Tragically Vague

I should like the Tragically Hip.  They are Canadian– though that’s really not relevant to me in that regard.  They are fairly authentic: no factory beat, no synthesis.  They are honest and hardworking and true and they ignored the temptations of American pop stardom and stayed here.  They actually refer to Canadian things in their songs: hockey and Newfoundland and the CBC.  The band itself is musically decent– far better than, for example, than Crazy Horse, Neil Young’s awful backup band for several albums.  They can crack a beat. I respect them.  But I’m not a fan.  I tried.  I loaded up four of their albums on my music player and listened to them on my walk.  It only reminded me of why I never cared enough about them to have a collection of their albums.  It’s their lyrics, mainly.  Here’s a sample, picked at random:

I’ll be short and brief And to the point
The fighting has resumed
In that tone of voice
The plague is exhumed
He said “What I’m going through
Is essentially all true
Made no less amazing
By the fact that it’s see through”

And here’s another:

You triumphed over will
You had immunity to kill
You had your dreams fulfilled
And I love you still
But there's a power beyond control
There's a fire in the hole
Ah the nights are getting cold
All your secrets will be told
Turn your lanterns low

As long as you can dig up proof
As cold as water through the roof
Brutal as depicted truth
That kid's a fuckin' goof
Turn your lanterns low
But there's a power beyond control
There's a fire in the hole
Yeah the nights are getting cold
All his secrets will be told
Turn your lanterns low
Alright

What’s it about?  The Hip’s lyrics, mostly by Gord Downie, are allegedly “poetic”.   But the artist they remind me the most of is not Dylan, or Lightfoot, or Cohen– not by the wildest stretch of the imagination– but more like those pretenders, Mumford and Sons.  Downie’s lyrics are not really about any particular idea or emotion or situation or insight or perception.  They are not.  They have no particularity to them at all: they are snatched out of the air, fragments of isolated half-baked disconnected images without any weight or adherence.  “There’s a fire in the hole/Yeah the nights are getting cold”?  Wait a minute– are you suggesting something about heat and light here, or something about a cold winter night.  Maybe the next line will tell us: “All his secrets will be told”.  Whose secrets?  In the cold or in the hole with the fire in it?  “Turn your lanterns low”.  Why?  Who doesn’t want the secrets to get out?

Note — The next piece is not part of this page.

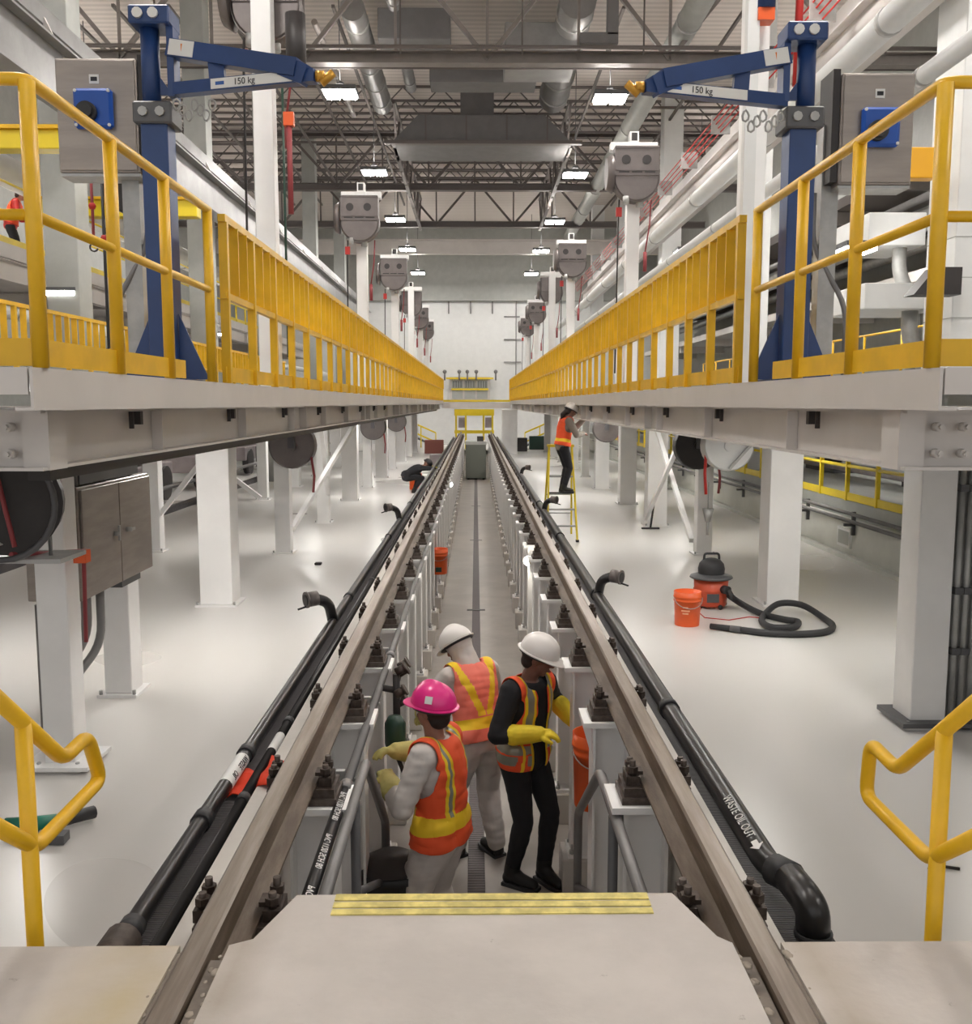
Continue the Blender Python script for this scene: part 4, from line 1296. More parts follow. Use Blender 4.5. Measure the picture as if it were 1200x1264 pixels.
# ducts and fittings seen between the rail posts on the right
for k, (px, py, y, w, h, m, lab) in enumerate(((1090, 372, 14, 1.1, .35, 'wall', 'white rectangular duct behind the right guardrail posts'), (1085, 292, 16, .9, .5, 'wall', 'pale boxed duct under the right gallery'))):
    c = at(px, py, Y=y)
    t = thing('duct', lab, 'duct', (c.x, y, c.z), R(0), 'ducts beyond the right platform')
    mb = MB(); mb.cbox((0, 0, 0), (w, 1.4, h)); mb.build('body', M[m], t, bevel=.01)
    mb = MB(); mb.tube(bend([(w * .2, -.4, -h / 2), (w * .2, -.4, -h / 2 - .4), (w * .5, -.4, -h / 2 - .9), (w * .5, -.4, DZ - c.z)], .3, 5), .11, 12); mb.build('elbow', M['galv'], t)
for k, (px, py, y) in enumerate(((1108, 282, 18), (1055, 310, 15), (845, 312, 26), (903, 277, 20))):
    c = at(px, py, Y=y)
    t = thing('bay_light', 'bright bay lamp ' + ['behind the right corner of the guardrail', 'low behind the right blue mast', 'beyond the right picket rail', 'above the double post of the right rail'][k], 'lamp', c, group='lamps in the right bay')
    mb = MB(); mb.cbox((0, 0, 0), (.45, .6, .06)); mb.build('diffuser', M['tubelight'], t)
    mb = MB(); mb.cbox((0, 0, .07), (.5, .65, .08)); mb.build('housing', M['dgrey'], t)
t = thing('drill_hoist', 'dark hanging hoist block behind the right corner rail post', 'hoist', tuple(at(1150, 352, Y=12)))
mb = MB(); mb.prism([(-.28, -.13), (.3, -.13), (.3, .2), (-.02, .2)], (0, -.15, 0), (0, .15, 0), (1, 0, 0), (0, 0, 1)); mb.build('body', M['dark'], t)
mb = MB(); mb.cyl((.1, 0, -1.2), (.1, 0, -.13), .02, n=6); mb.build('rod', M['dark'], t)

# ================================================================== left bay
t = thing('edge_tray', 'dark tray edging the next track on the left', 'tray', (-6.75, 8, FZ))
mb = MB(); mb.box(-.08, .08, 0, 46, 0, .12); mb.build('body', M['tray'], t)
mb = MB(); mb.cyl((-.2, 0, .5), (-.2, 46, .5), .05, n=8); mb.build('pipe', M['greyp'], t)
for k in range(7):
    y = 11 + 5.6 * k
    t = thing('machine', 'grey service machine beside the next track on the left, %s from the front' % ORD[k], 'machine', (-8.3, y, FZ), group='service machines in the left bay')
    mb = MB(); mb.box(-.8, .7, -1.8, 1.8, .5, .95); mb.build('frame', M['equip'], t, bevel=.02)
    mb = MB(); mb.box(-.7, .6, -1.5, 1.6, 1.05, 1.55); mb.build('rail_pack', M['equip'], t, bevel=.02)
    for yy in (-1.2, 1.2):
        mb = MB(); mb.cyl((.55, yy, .45), (.75, yy, .45), .42, n=20); mb.build('wheel', M['dark'], t)
    mb = MB(); mb.box(.7, .9, -.3, .1, .2, .9); mb.build('red_box', M['red'] if k in (1, 3) else M['dgrey'], t)
mb = MB(); mb.box(-14.2, -14, -6, 62, FZ, 12); struct(mb.build('wall_left', M['gwall']))
t = thing('side_gallery', 'grey upper gallery slab across the left bay', 'gallery', (0, 0, 0))
mb = MB(); mb.box(-12.5, -8.0, 8, 48, 3.9, 4.15); mb.build('slab', M['beam'], t)
for i in range(7):
    mb = MB(); ibeam(mb, (-12.4, 10 + 6 * i, 3.7), (-8.0, 10 + 6 * i, 3.7), .2, .35); mb.build('floor_beam', M['beam'], t)
mb = MB(); ibeam(mb, (-8.1, 8, 3.7), (-8.1, 48, 3.7), .2, .36); mb.build('edge_beam', M['beam'], t)
for s in range(3):
    t = thing('gallery_guardrail', 'yellow guardrail on the upper left gallery, %s stretch from the front' % ORD[s], 'guardrail', (-8.05, 9 + 10 * s, 4.15), group='guardrails on the upper left gallery')
    for z in (.55, 1.05):
        mb = MB(); mb.cyl((0, 0, z), (0, 9.9, z), .022, n=8); mb.build('rail', M['yellow2'], t)
    mb = MB(); mb.box(-.005, .005, 0, 9.9, 0, .12); mb.build('toe_board', M['yellow2'], t)
    for i in range(8):
        mb = MB(); mb.box(-.025, .025, 1.25 * i, 1.25 * i + .05, 0, 1.05); mb.build('post', M['yellow2'], t)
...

Read the rest of the lyrics in vain for enlightenment: they are random images with no overall cohesion or purpose.  The Tragically Hip’s lyrics suck. Tell me what this means:

yeah that's awful close
but that's not why
I'm so hard done by

It was true cinema a clef
you should see it before there's nothing left
in an epic too small to be tragic
you'll have to wait a minute
cause it's an instamatic

Not only are Downie’s lyrics disappointing to me.  I think they are just about the worst lyrics of any major band I can think of.  Even Mumford and Son’s sound more coherent, with their ridiculous…

‘Cause I have other things to fill my time
You take what is yours and I'll take mine
Now let me at the truth
Which will refresh my broken mind

So tie me to a post and block my ears
I can see widows and orphans through my tears
I know my call despite my faults
And despite my growing fears

Now, I don’t object to the idea of discordant or absurd images or sequences of images, but I do object to random images that have just one connection to any over-all artistic entity: that they happen to be sung in sequence.

I suspect that some of these writers have heard Dylan songs that struck them as random sequences of jarring images and ideas.  They are seriously mistaken.  Dylan is always either telling a story or commenting on the world in parody and creating a set of images that tell you something about the players in the story, or the narrator, or the object of desire, or whatever he’s thinking about:

They are selling postcards of the hanging
They’re painting the passports brown
The beauty parlor is filled with sailors
The circus is in town
Here comes the blind commissioner
They’ve got him in a trance
One hand is tied to the tightrope walker
The other is in his pants.

Above all,  Dylan’s images are almost always striking, funny, and memorable.  Downie’s are not: “Hairbird plucks a hair from a sleeping dog/To build her nest, she said I’ve looked around and I like your hair best”.  These lines really are incredibly lame and incomprehensible– not because they are difficult to understand, but because they really don’t hold anything to be understood.   They really don’t belong to an idea or an impression or a narrative or even an emotion.

Does Downie believe there really is a deeper meaning to his lyrics?  Quite probably.  I would guess that Downie would not see a whole lot of difference between the quality of his lyrics and some of Dylan’s.